Setting New Homes Apart

In Dallas, Houston and San Antonio — where foreclosures are not so profuse — Jackson said that LGI Homes has assembled “a sales and marketing machine” on which it is spending 10% to 15% of its revenues to bring prospective first-time buyers out of their rental apartments. “Their focus is on the monthly payment,” she said, “and they are not even going out and looking at REOs.”

There are so many markets where it is now cheaper to buy than to rent, Jackson said. Even if mortgage rates go up to 6%, which would be low by historical standards, “affordability is ridiculous right now. That’s a message that needs to be out there.”

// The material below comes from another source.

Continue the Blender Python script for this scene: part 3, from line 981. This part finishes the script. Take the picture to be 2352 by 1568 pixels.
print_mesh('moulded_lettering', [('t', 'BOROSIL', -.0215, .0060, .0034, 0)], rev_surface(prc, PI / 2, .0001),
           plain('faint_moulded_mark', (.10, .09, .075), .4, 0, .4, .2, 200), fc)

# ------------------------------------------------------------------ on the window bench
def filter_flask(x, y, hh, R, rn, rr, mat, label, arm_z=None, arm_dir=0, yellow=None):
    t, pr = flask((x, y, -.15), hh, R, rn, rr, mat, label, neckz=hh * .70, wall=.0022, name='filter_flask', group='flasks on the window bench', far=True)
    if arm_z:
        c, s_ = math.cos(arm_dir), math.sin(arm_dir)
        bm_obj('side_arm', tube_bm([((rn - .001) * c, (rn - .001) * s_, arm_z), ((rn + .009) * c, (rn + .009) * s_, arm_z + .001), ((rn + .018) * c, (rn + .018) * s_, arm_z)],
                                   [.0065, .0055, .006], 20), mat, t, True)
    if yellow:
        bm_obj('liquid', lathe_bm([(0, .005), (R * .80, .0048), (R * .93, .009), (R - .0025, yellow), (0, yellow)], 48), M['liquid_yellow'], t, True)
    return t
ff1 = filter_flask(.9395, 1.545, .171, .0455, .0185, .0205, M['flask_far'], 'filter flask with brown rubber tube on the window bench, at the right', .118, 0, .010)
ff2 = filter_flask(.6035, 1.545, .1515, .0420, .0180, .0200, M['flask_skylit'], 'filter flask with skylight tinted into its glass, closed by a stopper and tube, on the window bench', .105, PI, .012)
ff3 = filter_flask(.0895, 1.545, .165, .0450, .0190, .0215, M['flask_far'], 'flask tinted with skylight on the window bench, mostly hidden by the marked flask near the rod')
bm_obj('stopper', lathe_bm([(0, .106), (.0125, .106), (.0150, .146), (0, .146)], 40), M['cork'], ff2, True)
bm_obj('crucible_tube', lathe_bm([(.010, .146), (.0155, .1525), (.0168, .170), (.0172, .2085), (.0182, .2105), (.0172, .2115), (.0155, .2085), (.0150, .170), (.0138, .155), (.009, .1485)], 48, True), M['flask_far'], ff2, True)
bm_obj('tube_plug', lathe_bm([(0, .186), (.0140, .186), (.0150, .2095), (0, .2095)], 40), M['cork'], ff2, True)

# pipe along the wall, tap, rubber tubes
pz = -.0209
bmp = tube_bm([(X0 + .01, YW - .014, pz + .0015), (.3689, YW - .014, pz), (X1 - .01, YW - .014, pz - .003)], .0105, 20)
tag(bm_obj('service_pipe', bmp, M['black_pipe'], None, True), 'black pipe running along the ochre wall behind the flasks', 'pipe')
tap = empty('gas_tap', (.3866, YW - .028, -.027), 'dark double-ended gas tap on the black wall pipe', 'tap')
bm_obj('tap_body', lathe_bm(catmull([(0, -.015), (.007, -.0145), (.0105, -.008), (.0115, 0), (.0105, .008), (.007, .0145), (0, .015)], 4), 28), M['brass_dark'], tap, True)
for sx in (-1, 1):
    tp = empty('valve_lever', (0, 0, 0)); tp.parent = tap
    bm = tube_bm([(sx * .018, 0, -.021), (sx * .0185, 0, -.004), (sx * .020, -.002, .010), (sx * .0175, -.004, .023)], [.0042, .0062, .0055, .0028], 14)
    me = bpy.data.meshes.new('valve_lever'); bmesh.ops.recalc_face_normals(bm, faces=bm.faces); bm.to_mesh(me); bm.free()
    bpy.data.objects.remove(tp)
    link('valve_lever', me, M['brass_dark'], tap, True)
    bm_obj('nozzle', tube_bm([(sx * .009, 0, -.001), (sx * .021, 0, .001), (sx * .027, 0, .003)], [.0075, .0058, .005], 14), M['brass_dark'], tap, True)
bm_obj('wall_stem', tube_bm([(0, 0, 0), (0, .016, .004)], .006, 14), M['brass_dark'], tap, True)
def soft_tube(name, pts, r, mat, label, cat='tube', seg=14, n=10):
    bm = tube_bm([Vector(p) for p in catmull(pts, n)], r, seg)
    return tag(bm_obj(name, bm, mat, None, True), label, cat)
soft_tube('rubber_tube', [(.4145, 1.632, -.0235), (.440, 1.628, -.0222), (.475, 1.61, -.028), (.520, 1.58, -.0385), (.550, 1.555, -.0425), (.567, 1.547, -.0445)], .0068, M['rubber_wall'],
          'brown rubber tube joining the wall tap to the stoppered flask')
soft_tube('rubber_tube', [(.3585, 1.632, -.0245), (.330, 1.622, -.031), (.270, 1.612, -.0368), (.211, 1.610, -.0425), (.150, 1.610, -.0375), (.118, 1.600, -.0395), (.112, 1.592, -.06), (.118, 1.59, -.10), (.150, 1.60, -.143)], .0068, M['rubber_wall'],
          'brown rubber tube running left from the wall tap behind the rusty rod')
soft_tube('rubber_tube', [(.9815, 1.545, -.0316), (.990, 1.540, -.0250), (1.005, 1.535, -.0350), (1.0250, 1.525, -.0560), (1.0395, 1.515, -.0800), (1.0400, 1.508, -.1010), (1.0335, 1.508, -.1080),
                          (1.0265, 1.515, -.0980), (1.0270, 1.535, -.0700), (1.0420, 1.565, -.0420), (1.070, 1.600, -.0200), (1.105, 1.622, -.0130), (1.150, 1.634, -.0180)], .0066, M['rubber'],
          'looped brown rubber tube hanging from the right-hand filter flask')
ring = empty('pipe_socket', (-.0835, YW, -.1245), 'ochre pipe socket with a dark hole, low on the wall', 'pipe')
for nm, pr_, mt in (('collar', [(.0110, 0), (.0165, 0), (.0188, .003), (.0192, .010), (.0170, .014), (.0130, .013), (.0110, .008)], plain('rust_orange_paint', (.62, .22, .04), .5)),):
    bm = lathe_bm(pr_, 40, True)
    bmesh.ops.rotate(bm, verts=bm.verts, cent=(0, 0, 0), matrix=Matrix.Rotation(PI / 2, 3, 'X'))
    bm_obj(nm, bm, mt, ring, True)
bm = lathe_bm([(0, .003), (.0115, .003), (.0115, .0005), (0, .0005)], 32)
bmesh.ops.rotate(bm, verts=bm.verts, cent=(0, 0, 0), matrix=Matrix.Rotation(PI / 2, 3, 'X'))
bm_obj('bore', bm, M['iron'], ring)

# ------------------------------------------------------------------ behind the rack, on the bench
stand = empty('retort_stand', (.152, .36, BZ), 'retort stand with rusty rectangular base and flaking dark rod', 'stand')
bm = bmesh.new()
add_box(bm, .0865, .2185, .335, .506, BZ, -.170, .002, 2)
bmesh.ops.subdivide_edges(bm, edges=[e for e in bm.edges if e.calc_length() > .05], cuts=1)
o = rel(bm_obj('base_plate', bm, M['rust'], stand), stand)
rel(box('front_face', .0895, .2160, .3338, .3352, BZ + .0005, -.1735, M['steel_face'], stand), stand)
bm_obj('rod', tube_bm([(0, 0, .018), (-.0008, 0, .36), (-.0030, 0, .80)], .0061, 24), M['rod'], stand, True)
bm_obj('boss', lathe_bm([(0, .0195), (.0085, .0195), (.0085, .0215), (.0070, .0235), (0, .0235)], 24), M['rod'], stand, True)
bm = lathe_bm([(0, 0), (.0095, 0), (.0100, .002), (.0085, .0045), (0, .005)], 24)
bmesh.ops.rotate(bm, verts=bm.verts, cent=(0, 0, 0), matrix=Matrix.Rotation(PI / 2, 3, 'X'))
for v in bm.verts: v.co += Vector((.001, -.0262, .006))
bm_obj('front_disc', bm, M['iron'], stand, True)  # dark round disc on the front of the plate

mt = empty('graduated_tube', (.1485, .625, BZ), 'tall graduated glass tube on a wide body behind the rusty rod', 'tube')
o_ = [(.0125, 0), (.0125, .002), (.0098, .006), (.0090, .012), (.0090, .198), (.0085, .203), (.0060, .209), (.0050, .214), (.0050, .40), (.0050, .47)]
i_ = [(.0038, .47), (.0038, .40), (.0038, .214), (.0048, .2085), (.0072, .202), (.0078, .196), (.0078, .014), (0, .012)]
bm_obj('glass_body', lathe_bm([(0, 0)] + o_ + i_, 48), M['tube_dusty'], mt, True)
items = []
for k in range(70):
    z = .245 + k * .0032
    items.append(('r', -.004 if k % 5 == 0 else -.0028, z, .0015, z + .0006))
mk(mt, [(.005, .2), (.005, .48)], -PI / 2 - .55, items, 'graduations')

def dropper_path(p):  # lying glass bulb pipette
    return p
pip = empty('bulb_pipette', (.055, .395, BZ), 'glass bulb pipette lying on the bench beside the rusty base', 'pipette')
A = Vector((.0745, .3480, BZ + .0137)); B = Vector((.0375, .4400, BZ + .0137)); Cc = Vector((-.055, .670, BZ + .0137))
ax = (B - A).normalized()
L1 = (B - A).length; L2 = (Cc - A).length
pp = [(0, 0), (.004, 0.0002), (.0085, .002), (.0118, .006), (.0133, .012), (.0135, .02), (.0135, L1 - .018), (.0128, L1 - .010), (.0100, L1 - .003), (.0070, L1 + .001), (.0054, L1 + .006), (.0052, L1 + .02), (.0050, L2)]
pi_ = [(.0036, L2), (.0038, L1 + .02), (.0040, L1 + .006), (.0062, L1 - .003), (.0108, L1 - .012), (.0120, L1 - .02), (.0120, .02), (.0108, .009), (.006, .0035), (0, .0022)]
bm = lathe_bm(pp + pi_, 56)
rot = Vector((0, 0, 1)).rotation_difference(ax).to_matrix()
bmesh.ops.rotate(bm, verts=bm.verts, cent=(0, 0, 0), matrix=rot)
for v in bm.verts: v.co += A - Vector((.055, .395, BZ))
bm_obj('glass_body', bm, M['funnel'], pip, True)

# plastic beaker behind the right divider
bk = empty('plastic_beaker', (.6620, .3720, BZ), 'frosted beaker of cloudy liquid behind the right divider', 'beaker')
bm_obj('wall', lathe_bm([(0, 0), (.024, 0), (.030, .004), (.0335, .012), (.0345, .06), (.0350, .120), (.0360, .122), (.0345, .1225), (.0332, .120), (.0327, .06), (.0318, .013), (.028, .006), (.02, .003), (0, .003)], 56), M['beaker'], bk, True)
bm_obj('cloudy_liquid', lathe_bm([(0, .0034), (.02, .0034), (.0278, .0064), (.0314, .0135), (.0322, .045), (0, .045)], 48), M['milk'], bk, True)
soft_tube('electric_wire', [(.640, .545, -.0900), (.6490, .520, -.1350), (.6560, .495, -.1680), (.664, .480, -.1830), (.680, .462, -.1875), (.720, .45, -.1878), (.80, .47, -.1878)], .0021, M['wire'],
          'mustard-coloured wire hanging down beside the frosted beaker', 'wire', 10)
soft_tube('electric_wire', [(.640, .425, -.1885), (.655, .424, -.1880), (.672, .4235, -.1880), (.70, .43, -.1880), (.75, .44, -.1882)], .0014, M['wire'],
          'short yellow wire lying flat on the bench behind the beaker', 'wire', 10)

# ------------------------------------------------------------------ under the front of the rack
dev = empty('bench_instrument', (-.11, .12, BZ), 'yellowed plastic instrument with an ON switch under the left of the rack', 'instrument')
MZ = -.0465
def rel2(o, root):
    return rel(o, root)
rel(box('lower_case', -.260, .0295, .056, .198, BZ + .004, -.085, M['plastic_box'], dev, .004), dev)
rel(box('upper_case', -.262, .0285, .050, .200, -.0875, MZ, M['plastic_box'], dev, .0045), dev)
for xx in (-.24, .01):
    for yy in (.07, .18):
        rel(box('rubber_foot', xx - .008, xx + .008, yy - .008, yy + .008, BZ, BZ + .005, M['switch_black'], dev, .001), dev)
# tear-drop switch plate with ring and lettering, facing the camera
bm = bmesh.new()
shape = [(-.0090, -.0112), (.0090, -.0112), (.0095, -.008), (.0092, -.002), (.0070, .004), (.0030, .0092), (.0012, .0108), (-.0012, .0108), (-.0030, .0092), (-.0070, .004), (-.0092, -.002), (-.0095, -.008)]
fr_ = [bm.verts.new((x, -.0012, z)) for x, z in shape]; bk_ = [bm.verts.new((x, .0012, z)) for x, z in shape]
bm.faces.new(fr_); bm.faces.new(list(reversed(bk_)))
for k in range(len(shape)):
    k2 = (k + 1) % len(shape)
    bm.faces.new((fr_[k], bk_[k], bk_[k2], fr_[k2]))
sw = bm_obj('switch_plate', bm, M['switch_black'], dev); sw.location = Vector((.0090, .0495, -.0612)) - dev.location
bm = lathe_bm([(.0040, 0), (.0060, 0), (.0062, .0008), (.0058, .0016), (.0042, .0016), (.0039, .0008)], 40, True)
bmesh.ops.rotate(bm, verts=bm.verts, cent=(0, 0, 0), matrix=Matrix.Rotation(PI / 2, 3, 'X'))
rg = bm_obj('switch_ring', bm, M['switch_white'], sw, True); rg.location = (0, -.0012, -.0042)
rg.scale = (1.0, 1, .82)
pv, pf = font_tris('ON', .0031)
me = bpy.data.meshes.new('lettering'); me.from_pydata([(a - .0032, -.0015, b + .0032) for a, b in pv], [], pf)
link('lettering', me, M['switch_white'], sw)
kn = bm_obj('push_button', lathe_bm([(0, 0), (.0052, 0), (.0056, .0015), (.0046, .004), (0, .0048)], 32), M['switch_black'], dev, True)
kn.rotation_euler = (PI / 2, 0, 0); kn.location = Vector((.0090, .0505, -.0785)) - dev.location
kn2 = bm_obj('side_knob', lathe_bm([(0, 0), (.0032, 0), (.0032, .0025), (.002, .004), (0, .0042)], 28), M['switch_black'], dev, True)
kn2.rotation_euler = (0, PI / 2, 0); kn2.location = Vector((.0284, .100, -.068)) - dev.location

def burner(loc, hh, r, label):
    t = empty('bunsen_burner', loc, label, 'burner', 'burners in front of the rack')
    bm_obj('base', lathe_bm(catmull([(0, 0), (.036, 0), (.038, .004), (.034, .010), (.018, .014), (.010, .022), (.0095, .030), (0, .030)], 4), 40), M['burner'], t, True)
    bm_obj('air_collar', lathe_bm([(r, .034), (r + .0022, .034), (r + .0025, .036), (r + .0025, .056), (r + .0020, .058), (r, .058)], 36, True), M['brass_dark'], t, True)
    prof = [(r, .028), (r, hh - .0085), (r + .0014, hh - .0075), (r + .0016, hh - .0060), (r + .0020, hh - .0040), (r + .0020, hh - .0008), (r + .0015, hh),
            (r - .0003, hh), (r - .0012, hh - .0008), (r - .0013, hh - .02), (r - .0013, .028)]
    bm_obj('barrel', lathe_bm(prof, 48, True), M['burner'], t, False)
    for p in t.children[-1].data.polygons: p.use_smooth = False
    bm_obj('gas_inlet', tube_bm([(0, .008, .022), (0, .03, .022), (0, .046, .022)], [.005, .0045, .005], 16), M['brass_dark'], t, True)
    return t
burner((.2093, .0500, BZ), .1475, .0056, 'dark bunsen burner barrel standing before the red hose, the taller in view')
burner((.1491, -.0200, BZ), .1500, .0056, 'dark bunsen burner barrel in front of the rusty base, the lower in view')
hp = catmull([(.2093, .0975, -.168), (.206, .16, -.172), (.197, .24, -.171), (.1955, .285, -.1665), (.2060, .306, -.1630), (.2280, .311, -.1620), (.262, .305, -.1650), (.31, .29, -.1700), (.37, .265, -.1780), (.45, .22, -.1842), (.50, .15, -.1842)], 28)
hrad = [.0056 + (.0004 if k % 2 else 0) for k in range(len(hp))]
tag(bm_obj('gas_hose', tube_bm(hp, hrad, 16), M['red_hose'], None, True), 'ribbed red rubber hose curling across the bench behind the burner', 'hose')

In the current market, especially where builders are going head to head with foreclosures, “marketing takes a step up in importance. There are bidding wars over foreclosures in Santa Barbara, but nobody is marketing to the people losing out on these,” Ruiz said.

Kerrin West, president of Studio 81 International in Folsom, Calif., stressed the importance of builders differentiating their new homes from the product that was being offered during the boom years.

“In design, before you took what you could get,” West said. “Now we are providing options." Floor plans are becoming more open to meet the needs of a simpler, more casual lifestyle and “formal spaces have gone away. This is a wake-up call that we are on a more conservative path."

West said that at least one single-story home should be included in the lineup to appeal to today’s strong and growing seniors market. Homes should come with specialty space — as small as eight feet square and located near the entrance — that can function as a tech center, reading alcove, wine room or whatever else the owner may have in mind, she said.

Today’s prospects “also want to buy a home that has future potential,” West said. “Our lives are constantly changing” and buyers will be asking themselves if this is a home they want to stay in for a prolonged period of time. “Keep things logical, practical, down-to-earth — not something cute,” she added.